In this case, the issue was whether the rule of capture applied to wells completed by hydraulic fracturing. Hydraulic fracturing is a process that enhances the drainage of oil and gas into the wellbore for capture. It involves pumping fluids into a wellbore at high pressure in order to open and enlarge fractures within the rock formation. While some jurisdictions like Texas had applied the rule of capture to hydraulic fracturing, the question had not yet been resolved in Pennsylvania.
In this case, the plaintiffs, the Briggs, owned real estate in Susquehanna County, Pennsylvania. Their land was adjacent to land leased by Southwestern Energy Production Company where Southwestern was using hydraulic fracturing to boost natural gas extraction from the Marcellus Shale formation.
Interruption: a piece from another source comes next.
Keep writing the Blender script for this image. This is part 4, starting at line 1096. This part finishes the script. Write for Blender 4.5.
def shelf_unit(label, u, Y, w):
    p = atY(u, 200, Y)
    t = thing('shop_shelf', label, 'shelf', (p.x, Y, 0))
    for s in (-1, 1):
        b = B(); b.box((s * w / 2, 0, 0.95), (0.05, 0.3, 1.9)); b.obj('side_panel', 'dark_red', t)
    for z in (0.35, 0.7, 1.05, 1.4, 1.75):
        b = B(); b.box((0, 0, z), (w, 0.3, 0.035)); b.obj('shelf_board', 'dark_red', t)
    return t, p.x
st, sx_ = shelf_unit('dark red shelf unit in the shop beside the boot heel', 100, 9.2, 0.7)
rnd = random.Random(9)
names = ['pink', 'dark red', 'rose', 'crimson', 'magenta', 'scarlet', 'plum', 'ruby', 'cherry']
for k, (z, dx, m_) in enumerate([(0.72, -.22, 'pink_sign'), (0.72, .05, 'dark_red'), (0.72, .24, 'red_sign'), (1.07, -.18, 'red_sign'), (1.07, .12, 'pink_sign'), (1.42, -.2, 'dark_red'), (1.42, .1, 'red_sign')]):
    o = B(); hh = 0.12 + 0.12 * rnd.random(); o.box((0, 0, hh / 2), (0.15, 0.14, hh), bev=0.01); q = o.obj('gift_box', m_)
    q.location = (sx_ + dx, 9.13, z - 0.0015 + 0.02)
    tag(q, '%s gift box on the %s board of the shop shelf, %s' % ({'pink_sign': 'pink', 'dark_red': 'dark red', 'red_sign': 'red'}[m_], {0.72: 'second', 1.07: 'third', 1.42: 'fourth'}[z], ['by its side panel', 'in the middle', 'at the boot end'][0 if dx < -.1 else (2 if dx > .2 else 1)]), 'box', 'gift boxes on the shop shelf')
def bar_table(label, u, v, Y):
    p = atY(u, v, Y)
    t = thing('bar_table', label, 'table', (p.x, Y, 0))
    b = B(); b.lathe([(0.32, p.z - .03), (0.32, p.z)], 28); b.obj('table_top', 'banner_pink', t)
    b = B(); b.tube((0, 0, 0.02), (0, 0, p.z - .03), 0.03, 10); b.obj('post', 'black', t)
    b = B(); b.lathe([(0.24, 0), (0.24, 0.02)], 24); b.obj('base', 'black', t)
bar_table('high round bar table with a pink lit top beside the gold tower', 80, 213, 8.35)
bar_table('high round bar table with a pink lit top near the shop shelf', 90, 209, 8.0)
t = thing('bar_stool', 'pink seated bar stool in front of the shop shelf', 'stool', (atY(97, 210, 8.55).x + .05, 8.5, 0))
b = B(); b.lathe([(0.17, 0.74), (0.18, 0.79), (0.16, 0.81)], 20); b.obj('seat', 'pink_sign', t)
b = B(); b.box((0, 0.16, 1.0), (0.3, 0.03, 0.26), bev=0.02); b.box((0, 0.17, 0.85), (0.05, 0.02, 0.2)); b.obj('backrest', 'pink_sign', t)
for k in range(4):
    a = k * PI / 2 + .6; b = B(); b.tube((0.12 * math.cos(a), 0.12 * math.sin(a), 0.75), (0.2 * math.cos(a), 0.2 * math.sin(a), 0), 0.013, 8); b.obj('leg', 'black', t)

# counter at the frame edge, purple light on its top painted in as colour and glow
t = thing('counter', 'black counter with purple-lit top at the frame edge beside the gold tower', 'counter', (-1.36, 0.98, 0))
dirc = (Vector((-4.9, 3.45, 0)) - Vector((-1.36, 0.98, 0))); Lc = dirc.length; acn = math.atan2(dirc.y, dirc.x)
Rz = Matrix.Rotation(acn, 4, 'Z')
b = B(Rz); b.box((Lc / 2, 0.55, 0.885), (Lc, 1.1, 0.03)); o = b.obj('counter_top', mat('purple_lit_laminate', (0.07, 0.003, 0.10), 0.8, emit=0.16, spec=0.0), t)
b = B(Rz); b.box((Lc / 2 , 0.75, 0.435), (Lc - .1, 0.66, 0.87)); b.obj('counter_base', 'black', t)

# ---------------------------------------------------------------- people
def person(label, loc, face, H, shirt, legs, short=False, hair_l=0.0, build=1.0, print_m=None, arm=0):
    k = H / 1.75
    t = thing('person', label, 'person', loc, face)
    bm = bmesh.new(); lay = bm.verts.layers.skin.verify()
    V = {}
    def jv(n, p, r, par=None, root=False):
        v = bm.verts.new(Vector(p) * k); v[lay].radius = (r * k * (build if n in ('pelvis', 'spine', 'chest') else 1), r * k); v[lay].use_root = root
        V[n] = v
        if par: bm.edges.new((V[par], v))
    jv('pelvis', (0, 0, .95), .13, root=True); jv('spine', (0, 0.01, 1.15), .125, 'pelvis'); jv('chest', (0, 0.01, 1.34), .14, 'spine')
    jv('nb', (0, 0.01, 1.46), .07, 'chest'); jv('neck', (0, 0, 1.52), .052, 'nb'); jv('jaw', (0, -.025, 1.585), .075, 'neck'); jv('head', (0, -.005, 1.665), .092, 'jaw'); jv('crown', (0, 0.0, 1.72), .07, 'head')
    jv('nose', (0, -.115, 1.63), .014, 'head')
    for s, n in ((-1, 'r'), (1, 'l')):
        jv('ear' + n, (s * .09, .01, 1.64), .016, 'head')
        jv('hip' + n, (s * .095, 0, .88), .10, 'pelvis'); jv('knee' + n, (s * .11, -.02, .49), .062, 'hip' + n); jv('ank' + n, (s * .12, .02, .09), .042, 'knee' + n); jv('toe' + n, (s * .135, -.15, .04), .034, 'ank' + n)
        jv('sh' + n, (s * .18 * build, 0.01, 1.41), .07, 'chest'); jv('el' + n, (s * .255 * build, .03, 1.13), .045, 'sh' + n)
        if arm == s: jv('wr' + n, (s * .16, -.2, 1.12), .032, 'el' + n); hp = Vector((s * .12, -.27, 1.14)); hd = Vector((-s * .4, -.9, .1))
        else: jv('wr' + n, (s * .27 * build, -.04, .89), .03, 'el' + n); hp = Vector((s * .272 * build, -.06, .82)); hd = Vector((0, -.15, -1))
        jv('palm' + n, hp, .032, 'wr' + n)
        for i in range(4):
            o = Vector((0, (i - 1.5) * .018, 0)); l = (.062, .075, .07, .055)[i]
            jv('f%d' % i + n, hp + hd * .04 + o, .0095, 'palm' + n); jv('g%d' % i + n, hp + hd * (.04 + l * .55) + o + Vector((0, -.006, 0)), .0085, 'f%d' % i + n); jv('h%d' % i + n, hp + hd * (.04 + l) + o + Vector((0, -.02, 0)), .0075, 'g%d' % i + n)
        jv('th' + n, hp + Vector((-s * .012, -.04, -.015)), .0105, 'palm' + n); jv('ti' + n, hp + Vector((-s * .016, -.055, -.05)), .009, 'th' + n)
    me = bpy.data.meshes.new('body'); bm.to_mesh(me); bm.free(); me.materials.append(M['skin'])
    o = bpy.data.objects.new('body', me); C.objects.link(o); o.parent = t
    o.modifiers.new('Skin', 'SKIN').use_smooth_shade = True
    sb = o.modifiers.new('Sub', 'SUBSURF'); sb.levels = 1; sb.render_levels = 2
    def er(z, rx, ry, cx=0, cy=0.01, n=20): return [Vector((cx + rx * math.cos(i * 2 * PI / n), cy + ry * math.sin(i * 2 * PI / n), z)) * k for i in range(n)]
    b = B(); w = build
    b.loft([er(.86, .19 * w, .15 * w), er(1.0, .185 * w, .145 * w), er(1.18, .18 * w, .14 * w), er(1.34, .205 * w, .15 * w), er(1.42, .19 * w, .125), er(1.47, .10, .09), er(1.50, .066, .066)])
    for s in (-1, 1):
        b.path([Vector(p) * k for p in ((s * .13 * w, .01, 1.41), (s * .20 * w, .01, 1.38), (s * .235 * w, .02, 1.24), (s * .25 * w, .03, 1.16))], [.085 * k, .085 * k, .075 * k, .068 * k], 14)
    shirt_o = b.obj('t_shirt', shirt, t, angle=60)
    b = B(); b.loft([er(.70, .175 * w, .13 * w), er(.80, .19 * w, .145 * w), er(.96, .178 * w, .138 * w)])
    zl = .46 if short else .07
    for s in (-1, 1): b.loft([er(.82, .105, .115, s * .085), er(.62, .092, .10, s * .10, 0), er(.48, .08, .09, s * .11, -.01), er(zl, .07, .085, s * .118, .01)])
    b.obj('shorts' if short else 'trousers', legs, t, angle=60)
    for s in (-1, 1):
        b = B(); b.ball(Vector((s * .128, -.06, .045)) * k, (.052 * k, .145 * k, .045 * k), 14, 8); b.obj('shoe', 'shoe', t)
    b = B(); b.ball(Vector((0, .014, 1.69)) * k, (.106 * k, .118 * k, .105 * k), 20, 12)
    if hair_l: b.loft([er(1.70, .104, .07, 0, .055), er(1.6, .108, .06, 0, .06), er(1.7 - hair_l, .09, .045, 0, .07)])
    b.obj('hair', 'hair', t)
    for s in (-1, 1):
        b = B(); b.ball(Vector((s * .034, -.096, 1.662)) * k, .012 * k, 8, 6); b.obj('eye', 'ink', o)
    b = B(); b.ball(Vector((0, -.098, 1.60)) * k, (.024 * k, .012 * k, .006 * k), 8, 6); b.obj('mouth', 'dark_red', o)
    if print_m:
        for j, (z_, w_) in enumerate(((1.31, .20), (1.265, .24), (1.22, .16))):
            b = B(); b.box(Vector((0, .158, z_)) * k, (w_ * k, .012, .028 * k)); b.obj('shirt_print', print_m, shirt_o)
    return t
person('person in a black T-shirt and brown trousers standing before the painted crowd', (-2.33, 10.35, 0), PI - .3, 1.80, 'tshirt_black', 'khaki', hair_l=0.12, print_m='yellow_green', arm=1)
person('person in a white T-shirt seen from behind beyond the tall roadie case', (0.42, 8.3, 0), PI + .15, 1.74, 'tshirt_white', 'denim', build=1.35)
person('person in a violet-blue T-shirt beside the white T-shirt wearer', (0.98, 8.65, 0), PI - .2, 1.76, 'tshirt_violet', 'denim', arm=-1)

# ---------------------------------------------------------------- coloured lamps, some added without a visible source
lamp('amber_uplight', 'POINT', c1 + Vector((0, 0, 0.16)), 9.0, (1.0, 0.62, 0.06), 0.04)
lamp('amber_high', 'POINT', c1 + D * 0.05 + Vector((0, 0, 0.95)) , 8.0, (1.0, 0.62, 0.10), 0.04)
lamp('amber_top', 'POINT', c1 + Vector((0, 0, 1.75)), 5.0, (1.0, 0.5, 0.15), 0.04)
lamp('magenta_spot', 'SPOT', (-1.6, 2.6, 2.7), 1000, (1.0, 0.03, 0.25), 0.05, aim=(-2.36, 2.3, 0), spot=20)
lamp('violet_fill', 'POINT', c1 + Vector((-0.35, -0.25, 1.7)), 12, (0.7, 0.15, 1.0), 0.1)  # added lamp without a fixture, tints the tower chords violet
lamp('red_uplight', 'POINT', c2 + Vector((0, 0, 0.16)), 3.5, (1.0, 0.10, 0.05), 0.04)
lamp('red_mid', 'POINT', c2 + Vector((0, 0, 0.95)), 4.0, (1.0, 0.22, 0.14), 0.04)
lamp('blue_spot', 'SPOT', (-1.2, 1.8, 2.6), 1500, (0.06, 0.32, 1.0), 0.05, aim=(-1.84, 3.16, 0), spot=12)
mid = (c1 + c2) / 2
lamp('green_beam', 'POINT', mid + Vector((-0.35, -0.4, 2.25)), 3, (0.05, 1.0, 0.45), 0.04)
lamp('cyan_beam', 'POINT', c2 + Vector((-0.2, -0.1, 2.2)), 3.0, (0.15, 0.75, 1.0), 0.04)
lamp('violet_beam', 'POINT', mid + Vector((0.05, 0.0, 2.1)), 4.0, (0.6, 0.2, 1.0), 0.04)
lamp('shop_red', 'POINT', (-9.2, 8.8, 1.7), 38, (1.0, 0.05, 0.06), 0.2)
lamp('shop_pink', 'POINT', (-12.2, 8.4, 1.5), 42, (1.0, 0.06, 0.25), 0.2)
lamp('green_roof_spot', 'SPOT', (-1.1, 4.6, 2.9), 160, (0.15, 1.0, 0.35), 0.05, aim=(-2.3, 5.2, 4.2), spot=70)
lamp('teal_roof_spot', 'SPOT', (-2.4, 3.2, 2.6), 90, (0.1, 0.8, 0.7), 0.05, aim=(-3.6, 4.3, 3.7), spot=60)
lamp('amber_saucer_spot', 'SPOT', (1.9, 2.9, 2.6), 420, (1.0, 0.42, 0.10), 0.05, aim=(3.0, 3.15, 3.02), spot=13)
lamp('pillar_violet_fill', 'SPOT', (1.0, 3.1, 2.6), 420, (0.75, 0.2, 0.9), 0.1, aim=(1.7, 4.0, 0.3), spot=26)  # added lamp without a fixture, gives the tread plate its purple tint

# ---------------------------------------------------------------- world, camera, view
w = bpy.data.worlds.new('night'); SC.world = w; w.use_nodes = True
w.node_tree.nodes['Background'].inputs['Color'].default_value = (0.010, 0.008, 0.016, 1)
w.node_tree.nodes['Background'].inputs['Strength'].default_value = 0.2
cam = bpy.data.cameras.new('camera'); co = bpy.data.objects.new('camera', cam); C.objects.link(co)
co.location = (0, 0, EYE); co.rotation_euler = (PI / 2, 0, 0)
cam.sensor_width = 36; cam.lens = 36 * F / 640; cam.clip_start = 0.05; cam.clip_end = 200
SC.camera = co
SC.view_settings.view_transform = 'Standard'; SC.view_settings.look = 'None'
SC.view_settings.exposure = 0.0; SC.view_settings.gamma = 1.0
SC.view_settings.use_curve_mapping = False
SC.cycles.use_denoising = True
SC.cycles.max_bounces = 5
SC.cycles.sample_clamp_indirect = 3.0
The Briggs asserted trespass and conversion claims against Southwestern on the basis that these activities unnaturally disrupted reservoirs of gas beneath their property, although the Briggs did not expressly allege that the hydraulic fracturing activities physically intruded into their property. In defense against these claims, Southwestern argued that the rule of capture precluded any liability in trespass or conversion because Southwestern was engaged in hydraulic fracturing only on land it had leased.
The Supreme Court settled the question by holding that the rule of capture applies to wells completed using hydraulic fracturing, meaning that a developer may be immunized from suit so long as there is no trespassory invasion. But the Court’s holding went no further. Specifically, whether the process of hydraulic fracturing causes a physical intrusion into the subsurface of a neighbor’s property that amounts to a trespass “is a factual question to be established through expert evidence.” The Court explained that if the wellbore invades the neighboring property, it is certainly a trespass, but the Court did not resolve whether it would be a trespass if fracturing fluid propelled beneath another’s land.
The Court’s limited holding ultimately means that developers and landowners will continue to litigate trespass and conversion claims as long as landowners sufficiently allege an actual physical intrusion of their property. As to what constitutes a “physical intrusion” in the context of hydraulic fracturing remains an open question.